● Dataset section:
****************************************

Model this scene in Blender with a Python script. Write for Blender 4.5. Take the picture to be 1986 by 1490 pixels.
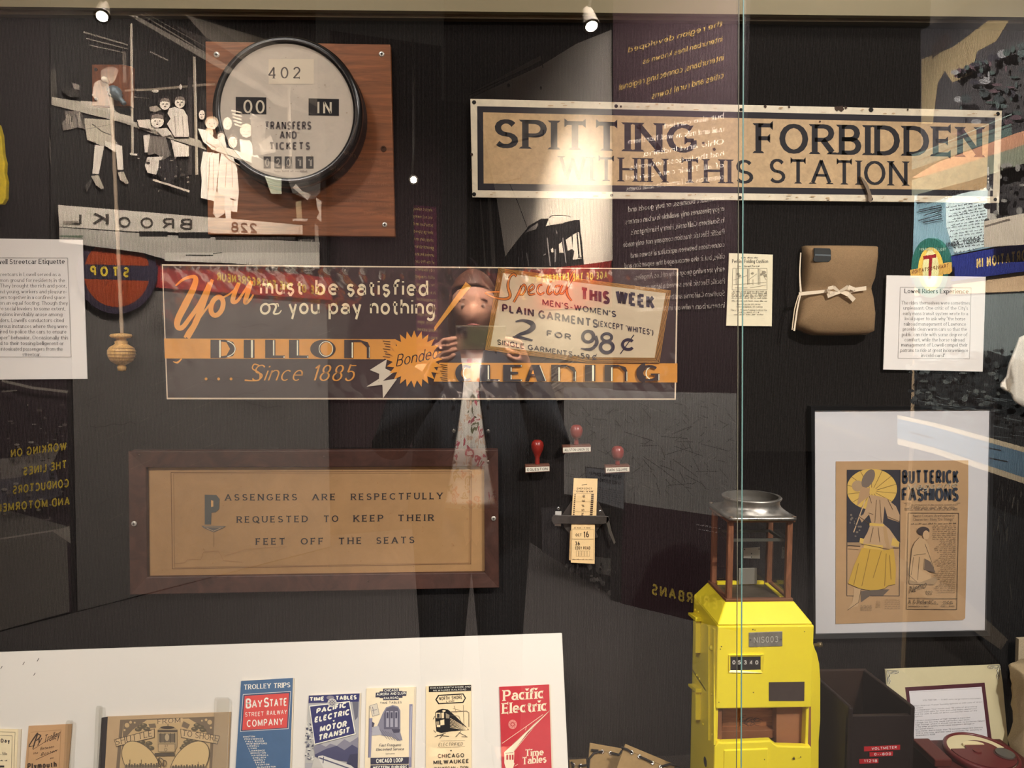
import bpy, bmesh, math, random
from mathutils import Vector, Matrix
from mathutils.geometry import tessellate_polygon
random.seed(7)
PI = math.pi
sc = bpy.context.scene
COL = sc.collection
for o in list(bpy.data.objects): bpy.data.objects.remove(o)

# ------------------------------------------------------------------ camera
CAMZ = 1.5
F = 1450.0
cd = bpy.data.cameras.new('camera'); cam = bpy.data.objects.new('camera', cd); COL.objects.link(cam)
cd.sensor_width = 36; cd.lens = F/1986*36; cd.clip_start = 0.01; cd.clip_end = 60
YAW, PITCH, ROLL = math.radians(2.4), math.radians(3.6), math.radians(0.3)
RM = (Matrix.Rotation(-YAW, 3, 'Z') @ Matrix.Rotation(PI/2-PITCH, 3, 'X') @ Matrix.Rotation(ROLL, 3, 'Z'))
cam.matrix_world = Matrix.Translation((0, 0, CAMZ)) @ RM.to_4x4()
sc.camera = cam
CP = Vector((0, 0, CAMZ))
# ------------------------------------------------------------------ colour management and light
vs = sc.view_settings
vs.view_transform = 'Standard'; vs.look = 'None'; vs.gamma = 1.0; vs.use_curve_mapping = False
vs.exposure = 0.0
sc.cycles.use_denoising = True
sc.cycles.sample_clamp_indirect = 40
sc.cycles.max_bounces = 10; sc.cycles.transparent_max_bounces = 16
sc.cycles.caustics_reflective = False; sc.cycles.caustics_refractive = False
w = bpy.data.worlds.new('world'); sc.world = w; w.use_nodes = True
w.node_tree.nodes['Background'].inputs[0].default_value = (1.0, 0.86, 0.70, 1)
w.node_tree.nodes['Background'].inputs[1].default_value = 0.05
G = 1.10          # the glass front of the case
WALL = 1.62       # the fabric back wall of the case

def area(name, loc, target, sx, sy, power, color=(1, .9, .78), spread=180):
    l = bpy.data.lights.new(name, 'AREA'); l.shape = 'RECTANGLE'; l.size = sx; l.size_y = sy
    l.energy = power; l.color = color; l.spread = math.radians(spread)
    o = bpy.data.objects.new(name, l); COL.objects.link(o); o.location = loc
    o.rotation_euler = (Vector(target)-Vector(loc)).to_track_quat('-Z', 'Y').to_euler()
    return o
def spot(name, loc, target, power, deg, blend=.6, r=.03, color=(1, .86, .68)):
    l = bpy.data.lights.new(name, 'SPOT'); l.energy = power; l.spot_size = math.radians(deg)
    l.spot_blend = blend; l.shadow_soft_size = r; l.color = color
    o = bpy.data.objects.new(name, l); COL.objects.link(o); o.location = loc
    o.rotation_euler = (Vector(target)-Vector(loc)).to_track_quat('-Z', 'Y').to_euler()
    return o
# the case's own lamps, above the top of the glass
area('case_light_left', (-.55, 1.2, 2.62), (-.45, 1.60, 1.2), .7, .08, 2.6, (1, .93, .85))
area('case_light_right', (.75, 1.2, 2.62), (.65, 1.60, 1.1), .7, .08, 4.6, (1, .93, .84))
# the gallery's ceiling lights in front of the case
area('gallery_light_left', (-.9, -.25, 3.0), (-.2, 1.5, 1.2), .35, .35, 13, (1, .92, .83))
area('gallery_light_right', (1.5, -.35, 2.95), (.5, 1.4, 1.0), .3, .3, 26, (1, .95, .88))
spot('case_spot_left', (-1.15, -1.0, 3.25), (-.44, 1.45, .84), 330, 38, 1.0, .05, (1, .96, .90))
spot('case_spot_right', (1.35, -.9, 3.25), (.64, 1.42, 1.02), 400, 38, 1.0, .05, (1, .95, .88))

# ------------------------------------------------------------------ pixel geometry of the photograph -> world planes
def ray(px, py):
    d = RM @ Vector(((px-993)/F, (745-py)/F, -1.0)); return d.normalized()
def plane(p0, n):
    p0 = Vector(p0); n = Vector(n).normalized()
    def f(px, py, off=0.0):
        d = ray(px, py); t = (p0-CP).dot(n)/d.dot(n)
        return CP + d*t + n*off
    return f
def ywall(y): return plane((0, y, 0), (0, -1, 0))
def at(px, py, y): return ywall(y)(px, py)
def mirror(v): return Vector((v.x, 2*G-v.y, v.z))
def vplane(pxa, ya, pxb, yb):
    """vertical display wall seen in the glass: its mirror image passes through two columns of the picture at two depths"""
    a = at(pxa, 650, ya); b = at(pxb, 650, yb)
    t = (b-a); t.z = 0; t.normalize(); n = Vector((t.y, -t.x, 0))
    if n.dot(CP-a) < 0: n = -n
    f0 = plane(a, n)
    def f(px, py, off=0.0): return mirror(f0(px, py, off))
    return f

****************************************

● To do: Copy out each line exactly, without the pictures.

● Correct response:
Model this scene in Blender with a Python script. Write for Blender 4.5. Take the picture to be 1986 by 1490 pixels.
import bpy, bmesh, math, random
from mathutils import Vector, Matrix
from mathutils.geometry import tessellate_polygon
random.seed(7)
PI = math.pi
sc = bpy.context.scene
COL = sc.collection
for o in list(bpy.data.objects): bpy.data.objects.remove(o)

# ------------------------------------------------------------------ camera
CAMZ = 1.5
F = 1450.0
cd = bpy.data.cameras.new('camera'); cam = bpy.data.objects.new('camera', cd); COL.objects.link(cam)
cd.sensor_width = 36; cd.lens = F/1986*36; cd.clip_start = 0.01; cd.clip_end = 60
YAW, PITCH, ROLL = math.radians(2.4), math.radians(3.6), math.radians(0.3)
RM = (Matrix.Rotation(-YAW, 3, 'Z') @ Matrix.Rotation(PI/2-PITCH, 3, 'X') @ Matrix.Rotation(ROLL, 3, 'Z'))
cam.matrix_world = Matrix.Translation((0, 0, CAMZ)) @ RM.to_4x4()
sc.camera = cam
CP = Vector((0, 0, CAMZ))
# ------------------------------------------------------------------ colour management and light
vs = sc.view_settings
vs.view_transform = 'Standard'; vs.look = 'None'; vs.gamma = 1.0; vs.use_curve_mapping = False
vs.exposure = 0.0
sc.cycles.use_denoising = True
sc.cycles.sample_clamp_indirect = 40
sc.cycles.max_bounces = 10; sc.cycles.transparent_max_bounces = 16
sc.cycles.caustics_reflective = False; sc.cycles.caustics_refractive = False
w = bpy.data.worlds.new('world'); sc.world = w; w.use_nodes = True
w.node_tree.nodes['Background'].inputs[0].default_value = (1.0, 0.86, 0.70, 1)
w.node_tree.nodes['Background'].inputs[1].default_value = 0.05
G = 1.10          # the glass front of the case
WALL = 1.62       # the fabric back wall of the case

def area(name, loc, target, sx, sy, power, color=(1, .9, .78), spread=180):
    l = bpy.data.lights.new(name, 'AREA'); l.shape = 'RECTANGLE'; l.size = sx; l.size_y = sy
    l.energy = power; l.color = color; l.spread = math.radians(spread)
    o = bpy.data.objects.new(name, l); COL.objects.link(o); o.location = loc
    o.rotation_euler = (Vector(target)-Vector(loc)).to_track_quat('-Z', 'Y').to_euler()
    return o
def spot(name, loc, target, power, deg, blend=.6, r=.03, color=(1, .86, .68)):
    l = bpy.data.lights.new(name, 'SPOT'); l.energy = power; l.spot_size = math.radians(deg)
    l.spot_blend = blend; l.shadow_soft_size = r; l.color = color
    o = bpy.data.objects.new(name, l); COL.objects.link(o); o.location = loc
    o.rotation_euler = (Vector(target)-Vector(loc)).to_track_quat('-Z', 'Y').to_euler()
    return o
# the case's own lamps, above the top of the glass
area('case_light_left', (-.55, 1.2, 2.62), (-.45, 1.60, 1.2), .7, .08, 2.6, (1, .93, .85))
area('case_light_right', (.75, 1.2, 2.62), (.65, 1.60, 1.1), .7, .08, 4.6, (1, .93, .84))
# the gallery's ceiling lights in front of the case
area('gallery_light_left', (-.9, -.25, 3.0), (-.2, 1.5, 1.2), .35, .35, 13, (1, .92, .83))
area('gallery_light_right', (1.5, -.35, 2.95), (.5, 1.4, 1.0), .3, .3, 26, (1, .95, .88))
spot('case_spot_left', (-1.15, -1.0, 3.25), (-.44, 1.45, .84), 330, 38, 1.0, .05, (1, .96, .90))
spot('case_spot_right', (1.35, -.9, 3.25), (.64, 1.42, 1.02), 400, 38, 1.0, .05, (1, .95, .88))

# ------------------------------------------------------------------ pixel geometry of the photograph -> world planes
def ray(px, py):
    d = RM @ Vector(((px-993)/F, (745-py)/F, -1.0)); return d.normalized()
def plane(p0, n):
    p0 = Vector(p0); n = Vector(n).normalized()
    def f(px, py, off=0.0):
        d = ray(px, py); t = (p0-CP).dot(n)/d.dot(n)
        return CP + d*t + n*off
    return f
def ywall(y): return plane((0, y, 0), (0, -1, 0))
def at(px, py, y): return ywall(y)(px, py)
def mirror(v): return Vector((v.x, 2*G-v.y, v.z))
def vplane(pxa, ya, pxb, yb):
    """vertical display wall seen in the glass: its mirror image passes through two columns of the picture at two depths"""
    a = at(pxa, 650, ya); b = at(pxb, 650, yb)
    t = (b-a); t.z = 0; t.normalize(); n = Vector((t.y, -t.x, 0))
    if n.dot(CP-a) < 0: n = -n
    f0 = plane(a, n)
    def f(px, py, off=0.0): return mirror(f0(px, py, off))
    return f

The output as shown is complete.